The surface of the wood having been made wet by drawing a broad camel-hair brush dipped in cold water over it, the paper, to which the film now adheres in preference to the glass, is gently lifted up from the latter, and superimposed on the wood block, collodion side down. A sheet of blotting-paper is placed upon it, and over that a piece of rubber cloth, and moderately smart friction or pressure is applied to ensure the attachment of the collodion to the gelatined surface of the wood. By means of a penknife the margin of the paper is then raised, and the sheet lifted from the block, to which the film now adheres. This adhesion is rendered more firm by placing the block for a few minutes in a warm place, sufficient to impart tackiness to the still wet gelatine by which it was sized. To prevent the wood from warping, at this stage the back of the block should be sponged with water. Some operators effect the required adhesion by holding the surface of the block to the fire for a few seconds. But care must be taken not to let the collodion become dry.

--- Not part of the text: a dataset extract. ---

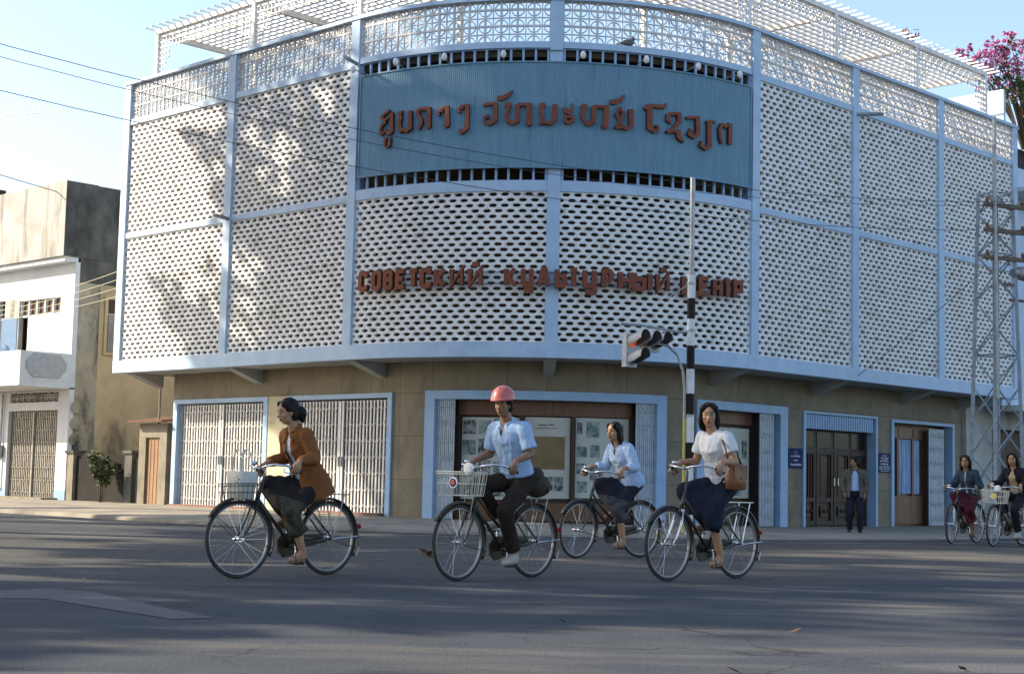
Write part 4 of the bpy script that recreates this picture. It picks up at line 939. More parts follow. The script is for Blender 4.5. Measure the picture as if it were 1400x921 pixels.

The next operation consists in removing the collodion and leaving the image remaining on the wood. This is expeditiously effected by pouring over the surface first a little alcohol, following this by ether. If a good quality of soluble cotton has been employed, the collodion quickly dissolves by the method described. The wood is not effected by either alcohol or ether. When dry, the block is ready for being placed in the hands of the engraver, or in those of the artist to have the details supplemented by a few pencil touches, or for the removal of portions not desired to be engraved.

Although the film of gelatine upon the wood is so thin as not to clog the point of the graver, it may be rendered still more attenuated by increasing the proportion of water in the gelatine solution. (J. Traill Taylor.)